Tanrı’nın cezası olarak ve olmayarak kriz

ABD bankacılık sisteminin, borsalarının tarumar olmasını değerlendiren İngiliz Anglikan Kilisesi, Karl Marx’ın haklı olduğunu, dünya kapitalist sisteminin çökmekte olduğunu ileri sürmüştü. Bu, Anglikan Kilisesi’nin gözlemi olduğu kadar temennisi idi. Kapitalizm ve neo-liberalizmin her türlü politikasından, varoluşundan şikáyet etmekteydi.

Bunu karşılık Katolik Vatikan’daki Papa Benediktus yaşanmakta olan krizin Tanrı’nın ilahi uyarısı olduğunu ileri sürüyordu.

Tanrı’nın kimi uyardığı, uyarıdan ders çıkarılmaz ise kimi ve kimleri cezalandıracağı belli değildi. Kim uyarılmış ve kim cezalandırılacaktı? Bankacılar mı, borsacılar mı, sanayiciler mi, zenginler mi, yoksullar mı? Sadece Katolik Hıristiyanlar mı, yoksa bütün insanlık mı?

Hepsi birden mi cezalandırılacaktı yoksa, tarihte örnekleri görüldüğü gibi sadece yoksullar ve yoksunlar mı cezalandırılacaktı?

Güney (Latin) Amerika dışında, Katolik Kilisesi’nin her zaman zenginin ve güçlünün yanında yer aldığını düşünenler bu soruların havada kaldığını görmüşlerdi.

KARDİNAL DİYOR Kİ

Bilmediğim bir nedenden dolayı bir araya gelen ve birlikte gazetecilerin karşısına çıkan Diyanet İşleri Başkanı Ali Bardakoğlu ile Viyana Kardinali Christoph Schönborn kendilerine yöneltilen sorular karşısında Papa’nın "Tanrı’nın ilahi uyarısı"nı değerlendirmek zorunda kalmışlar.

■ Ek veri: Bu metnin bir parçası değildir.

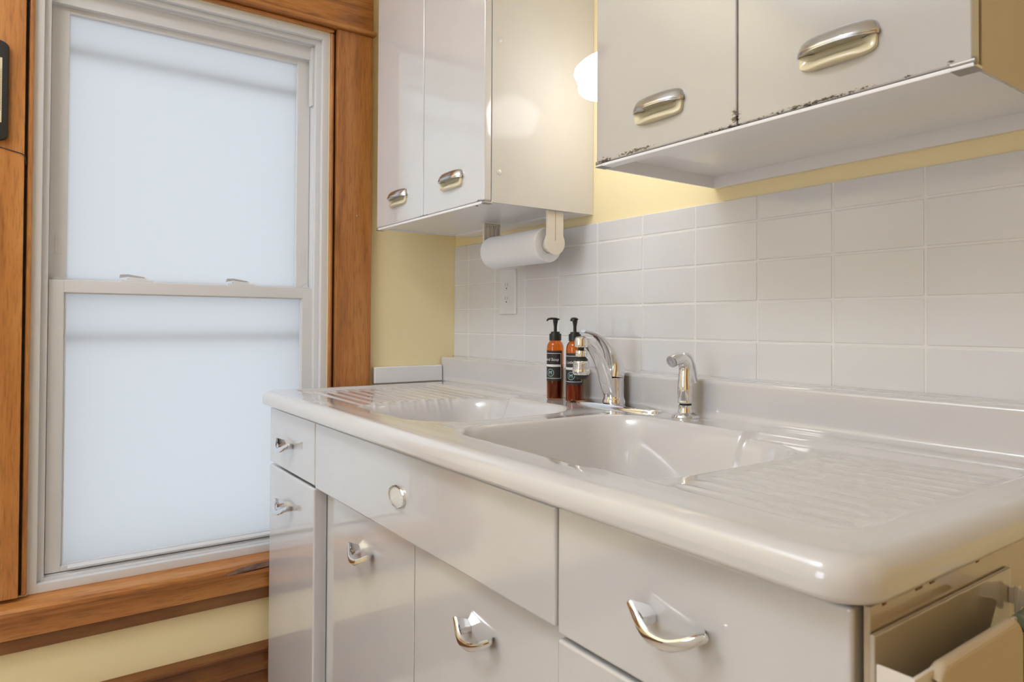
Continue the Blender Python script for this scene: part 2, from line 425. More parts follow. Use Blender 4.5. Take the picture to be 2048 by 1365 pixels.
# stool with its nose sawn away towards the cabinet
b = BM()
prof = [(0.0005, .426), (.044, .424), (.050, .430), (.051, .438), (.046, .4455), (0.0004, .4545)]
n0 = -1.30; cut0, cut1 = -.715, -.6
t = bmesh.new(); rows = []
for (yy, k) in ((n0, 1), (cut0, 1), (cut1, .70), (-.31, .70)):
    rows.append([t.verts.new((.0005 + (p[0]-.0005)*k, yy, p[1])) for p in prof])
box(b, -.019, .0006, WY0+.001, WY1-.001, .4505, .4552)
for a, c in zip(rows, rows[1:]):
    for i in range(len(prof)): t.faces.new((a[i], a[(i+1) % 6], c[(i+1) % 6], c[i]))
t.faces.new(rows[0]); t.faces.new(rows[-1])
add(b, t)
obj('window_stool', b, M['wood_h'], t2)
b = BM(); prism(b, [(cut0, .4275), (cut1, .4275), (cut1, .4435), (cut0+.03, .4405), (cut0, .430)], 'x', .0365, .0385)
o = obj('sawn_end', b, M['raw_wood'], t2); o['label'] = 'bare greyed wood where the stool nose was cut away'
for v_ in o.data.vertices:
    wy = v_.co.y + wloc(o).y
    kk = min(1, max(0, (wy-cut0)/(cut1-cut0))); v_.co.x += (1-kk)*.0145
b = BM(); prism(b, [(.0005, .4235), (.042, .4235), (.040, .414), (.032, .404), (.027, .392), (.026, .368), (.0005, .368)], 'y', -1.28, -.31, .001); obj('apron', b, M['wood_h'], t2)
b = BM(); box(b, .0005, .019, -1.28, -.31, .335, .3675, .002); obj('apron_strip', b, M['wood_hd'], t2)
b = BM()
prism(b, [(.0005, 0), (.024, 0), (.024, .10), (.018, .112), (.018, .137), (.027, .143), (.027, .157), (.018, .161), (.018, .186), (.025, .190), (.030, .199), (.028, .205), (.0005, .212)], 'y', YF+.01, -.10, .001)
struct('baseboard_left', b, M['wood_hd'])

# ---- tiles on the back wall
X0T, WT, Z0T, HT = .0903, .1521, 1.0629, .0785
zrows = [.985, Z0T, Z0T+HT, Z0T+2*HT, Z0T+3*HT, 1.349]
b = BM(); box(b, .001, 1.995, .0012, .0059, .90, 1.347); obj('grout_bed', b, M['grout'], wall_back)
meshes = {}
for r_ in range(5):
    for i in range(-1, 12):
        xa = .0015 if i < 0 else X0T + i*WT; xb = X0T + (i+1)*WT
        za, zb = zrows[r_], zrows[r_+1]
        w_, h_ = round(xb-xa-.003, 4), round(zb-za-.003, 4)
        if (w_, h_) not in meshes:
            b = BM(); box(b, -w_/2, w_/2, -.0035, .0035, -h_/2, h_/2, .0022, 3); finish(b, 60)
            me = bpy.data.meshes.new('tile'); b.to_mesh(me); b.free(); me.materials.append(M['tile']); meshes[(w_, h_)] = me
        o = bpy.data.objects.new('tile', meshes[(w_, h_)]); C.objects.link(o); o.parent = wall_back; wnorm(o)
        o.location = ((xa+xb)/2, .0035+random.uniform(-.0003, .0003), (za+zb)/2)
        o.rotation_euler = (random.uniform(-.004, .004), 0, random.uniform(-.003, .003))

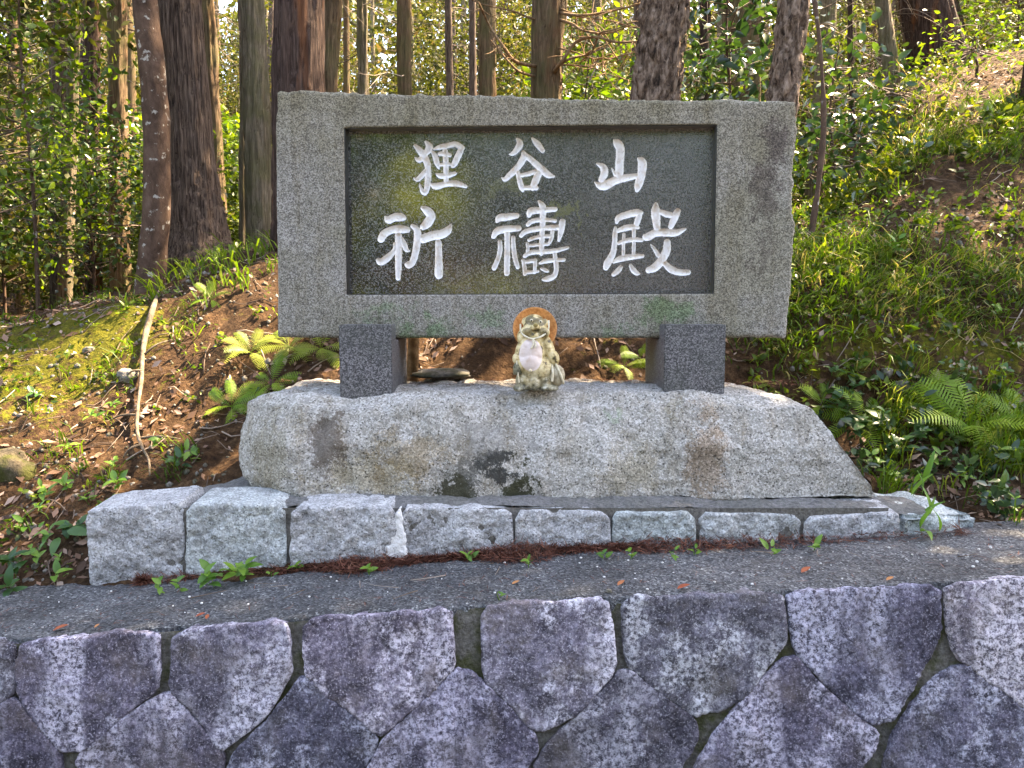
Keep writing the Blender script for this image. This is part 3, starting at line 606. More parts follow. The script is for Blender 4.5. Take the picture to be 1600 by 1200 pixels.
# white lime run at the third joint
q = np.array([P(x, y, 2.94)[[0, 2]] for x, y in ((624, 788), (628, 806), (633, 835), (637, 880), (596, 884), (602, 858), (611, 830), (617, 805), (622, 796))])
lo, hi = q.min(0)-.01, q.max(0)+.01; ax, ay = np.arange(lo[0], hi[0], .004), np.arange(lo[1], hi[1], .004); A, B = np.meshgrid(ax, ay)
F = poly_sdf(A, B, q)+.005*fbm(A*45, B*45, 0, 3, 69); v, f, rim, used = relief(F, ax, ay)
hg = .006+np.clip(-F.ravel()[used], 0, .010)*.4+.002*fbm(v[:, 0]*60, v[:, 1]*60, 0, 2, 6)
v3, f = skirt(np.stack([v[:, 0], 2.948-hg, v[:, 1]], 1), f, rim, np.array([0, .06, 0]))
tag(obj_at('lime_stain', v3-PO, f, M['lime'], plinth), 'white triangular lime run over a block joint')

# ------------------------------------------------------------------ granite boulder base
def shell(nx, ny, nz):
    """surface grid of the cube [-1,1]^3 as quads"""
    V, Fq, off = [], [], 0
    def face(nu, nv, fn):
        nonlocal off
        u, w = np.meshgrid(np.linspace(-1, 1, nu), np.linspace(-1, 1, nv)); p = fn(u, w)
        i = np.arange(nu*nv).reshape(nv, nu)+off; V.append(np.stack(p, -1).reshape(-1, 3)); off += nu*nv
        Fq.append(np.stack([i[:-1, :-1], i[:-1, 1:], i[1:, 1:], i[1:, :-1]], -1).reshape(-1, 4))
    o = np.ones_like
    face(nx, nz, lambda u, w: (u, -o(u), w)); face(nx, nz, lambda u, w: (-u, o(u), w))
    face(nx, ny, lambda u, w: (u, w, o(u))); face(nx, ny, lambda u, w: (u, -w, -o(u)))
    face(ny, nz, lambda u, w: (o(u), u, w)); face(ny, nz, lambda u, w: (-o(u), -u, w))
    v = np.concatenate(V); f = np.concatenate(Fq)
    key = np.round(v*1e5).astype(np.int64); _, first, inv = np.unique(key, axis=0, return_index=True, return_inverse=True)
    return v[first], inv.reshape(-1)[f]
v, f = shell(190, 46, 44)
def build_base(v):
    u, a, w = v[:, 0], v[:, 1], v[:, 2]; s = (w+1)/2
    # rounding: large on the left end, small elsewhere
    z = .84+s*(1.272-.84)
    xl = np.interp(s, [0, .25, .6, .85, 1], [-1.10, -1.165, -1.195, -1.165, -1.075]); xr = np.interp(s, [0, .06, .5, .9, 1], [1.50, 1.50, 1.365, 1.225, 1.165])
    x = xl+(u+1)/2*(xr-xl)
    yf = np.interp(s, [0, .5, .88, 1], [3.085, 3.10, 3.165, 3.225])
    lend = np.clip((-.82-x)/.37, 0, 1)**2.0; yf = yf+lend*.20
    rend = np.clip((x-.93)/.5, 0, 1); yf = yf+rend*.015*(1-s)
    yb = 3.80-lend*.25
    y = yf+(a+1)/2*(yb-yf)
    # round the top edge
    tp = np.clip((s-.86)/.14, 0, 1)
    z = z-.035*lend*tp-.02*np.clip((x-1.05)/.15, 0, 1)*tp
    z = z+.012*np.sin(x*3.1+.6)*tp
    return np.stack([x, y, z], 1)
co = build_base(v)
me = new_mesh('t', co, f); nn = np.array([p.normal[:] for p in me.vertices]); 
lat = np.clip((co[:, 2]-1.12)/.12, 0, 1)
sc = np.clip(vnoise(co[:, 0]*4.2, 0*co[:, 0], 0, 301), -1, 1)            # scalloped chips along the top front edge
chip = np.clip(.6-abs(co[:, 1]-3.19)/.09, 0, 1)*np.clip((co[:, 2]-1.19)/.06, 0, 1)*np.clip(sc+.2, 0, 1)*.040
smoothr = 1-.65*np.clip((co[:, 0]-.75-.25*(1.28-co[:, 2]))/.06, 0, 1)     # sawn facet on the right
d = (.022*fbm(co[:, 0]*3.2, co[:, 1]*3.2, co[:, 2]*3.2, 3, 303)+.010*fbm(co[:, 0]*13, co[:, 1]*13, co[:, 2]*13, 4, 305))*smoothr+.0045*fbm(co[:, 0]*48, co[:, 1]*48, co[:, 2]*48, 3, 307)-chip
d -= .022*np.exp(-((co[:, 0]+.80+.3*(1.1-co[:, 2]))/.035)**2)*(co[:, 1] < 3.3)*np.clip((1.24-co[:, 2])/.1, 0, 1)*np.clip((co[:, 2]-.95)/.1, 0, 1)
facet = np.clip((co[:, 0]-.80-.28*(1.28-co[:, 2]))/.03, 0, 1)*(co[:, 1] < 3.3)*.016; d += -facet*0.6
co2 = co+nn*d[:, None]
bpy.data.meshes.remove(me)
tag(obj_at('granite_boulder', co2, f, M['base'], origin=(0, 3.4, .85)), 'broad pale granite boulder carrying the inscribed slab, right end cut to a slope', 'boulder')

# ------------------------------------------------------------------ inscribed slab
YAW = math.radians(1.4); sn = np.array([-math.sin(YAW), -math.cos(YAW), 0]); sa = np.array([math.cos(YAW), -math.sin(YAW), 0]); s0 = np.array([0.03, 3.40, 1.5])
def slab_uv(px, py, depth=0.0):
    h = hit_plane(px, py, s0-sn*depth, sn)-s0; return np.array([float(np.dot(h, sa)), h[2]])
def slab_pt(uv, hgt): return s0+uv[:, :1]*sa+uv[:, 1:]*np.array([0, 0, 1.0])+np.asarray(hgt)[:, None]*sn
RD = 0.06
out = np.array([slab_uv(*p) for p in ((431, 141), (500, 140), (560, 145), (640, 147), (700, 149), (780, 149), (860, 153), (960, 154), (1060, 155), (1140, 154), (1205, 158), (1244, 161), (1243, 215), (1239, 290), (1238, 335), (1244, 352), (1240, 380), (1235, 450), (1231, 500), (1227, 527), (1100, 528), (830, 528), (600, 528), (434, 527), (433, 400), (431, 260))])
rec = np.array([slab_uv(*p) for p in ((537, 199), (1121, 194), (1116, 459), (541, 461))])
c_ = .0085; lo, hi = out.min(0)-.03, out.max(0)+.03
ax, ay = np.arange(lo[0], hi[0], c_), np.arange(lo[1], hi[1], c_); A, B = np.meshgrid(ax, ay)
Fo = poly_sdf(A, B, out); rough_side = np.clip((A-.9)/.2, 0, 1)+np.clip((B-out[:, 1].max()+.12)/.06, 0, 1)
Fo = Fo+(.006*fbm(A*9, B*9, 0, 4, 401)+.004*fbm(A*35, B*35, 0, 2, 403))*np.clip(rough_side, 0, 1)+.001*fbm(A*30, B*30, 0, 2, 405)
Fr = poly_sdf(A, B, rec); F = np.maximum(Fo, -Fr)
v, f, rim, used = relief(F, ax, ay)
fo = Fo.ravel()[used]; r = .016; e = np.clip(r+fo, 0, r)
hg = -(r-np.sqrt(np.clip(r*r-e*e, 0, None)))*.8+.0025*fbm(v[:, 0]*6, v[:, 1]*6, 0, 3, 407)+.0012*fbm(v[:, 0]*60, v[:, 1]*60, 0, 2, 409)
v3 = slab_pt(v, hg)
ids = np.unique(rim); outer = fo[ids] > -.03; bk = np.where(outer[:, None], -sn*.26, -sn*(RD+.02))
v3, f = skirt(v3, f, rim, bk)
slab = empty('inscribed_slab', (s0[0], s0[1]+.13, P(830, 528, 3.4)[2]), 'long grey granite slab with a sunken dark panel of white carved characters', 'monument')
SO = np.array(slab.location[:])
obj_at('frame', v3-SO, f, M['slab'], slab)
bo = smooth_poly(out, 0); b3 = slab_pt(bo*0.999, np.full(len(bo), -.255))
obj_at('back_face', b3-SO, [tuple(range(len(bo)))[::-1]], M['slab'], slab, smooth=False)

lin = np.array([slab_uv(*p) for p in ((537, 199), (1121, 194), (1116, 459), (541, 461))]); lc = lin.mean(0); lin = lc+(lin-lc)*np.array([1-.004/.82, 1-.004/.37]); lv = np.concatenate([slab_pt(lin, np.full(4, -.006)), slab_pt(lin, np.full(4, -RD+.001)), slab_pt(lc+(lin-lc)*1.02, np.full(4, -.006))])
lf = [(i_, (i_+1) % 4, (i_+1) % 4+4, i_+4) for i_ in range(4)]+[(i_, (i_+1) % 4, (i_+1) % 4+8, i_+8) for i_ in range(4)]
obj_at('recess_lining', lv-SO, lf, M['panel_edge'], slab, smooth=False)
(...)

Papa’ya arka çıkan Viyana Kardinali Christoph Schönborn şöyle diyor:

"Ekonomik krizi Tanrı’nın bir cezası olarak görmek mümkündür. Ancak bu cezaya kendi hatamız ve eksiklerimiz de katkı yapıyor. Başkalarının hataları da bunlara ekleniyor. Örneğin bir baba hesapsız hareket ettiğinde onun içine düştüğü mali krizi ailenin tümü göğüslemek zorunda kalıyor. Bizlerin ölçüsüz harcamalar yaptığını, parayla, kazançla ilgili spekülasyonlar yarattığımızı görüyorsunuz. Tüm bunlar Tanrı’nın cezası ile bireysel sorumsuzlukları bir araya getiriyor. Dolayısıyla biz küçük dünyada ahlaki değerleri ortaya çıkarmalıyız. Aşırı ihtiraslardan kaçınmalıyız." (Hürriyet, 14.10.08)

BARDAKOĞLU DİYOR Kİ

Ülkemizin İslamcıları, Allah ve İslam adına Müslümanları dolandıranlar, soyup soğana çevirenler Viyana Kardinali’nin bu düşüncelerini ayakta alkışlayacaktır.

Ama Diyanet İşleri Başkanı Ali Bardakoğlu başka türlü, daha özgür ve gerçekçi düşünüyor:

"Gönlümüz ister ki, insanlık Allah’ın seçkin bir varlık olarak yaratmasını algılayıp, maddeyi ve dünyayı aşan daha yüce hedeflere yürüyebilmelidir. Bunu biz ilahi bir ceza olarak algılamak yerine, insanoğlunun maddi unsurlar ve aşırı dünyevileşme üzerine kurduğu sistemin zaman zaman kendini cezalandırması olarak, yani insanın kendi eliyle ürettiklerinin yine kendine dönmesi olarak görebiliriz" diyor.

SUÇ GAZETECİLERDE!

Viyana Kardinali’ne göre Tanrı ilkin insanı cezalandırıyor; insanlar bu cezaya kendi hatalarıyla katıda bulunuyor. Diyanet İşleri Başkanı’na göre "maddeyi ve dünyayı aşan daha yüce hedeflere yürüyebilmelidir" yani banka, borsa, ticaret ve sanayi işleriyle uğraşmamalıdır.

İki din adamının hiçbir suçu yok, kafa ve mantıkları "böyle" çalışıyor. Suç gazetecilerde. Neden böyle sorular sorarlar din adamlarına? İşe yarar bir cevap mı bekliyorlar?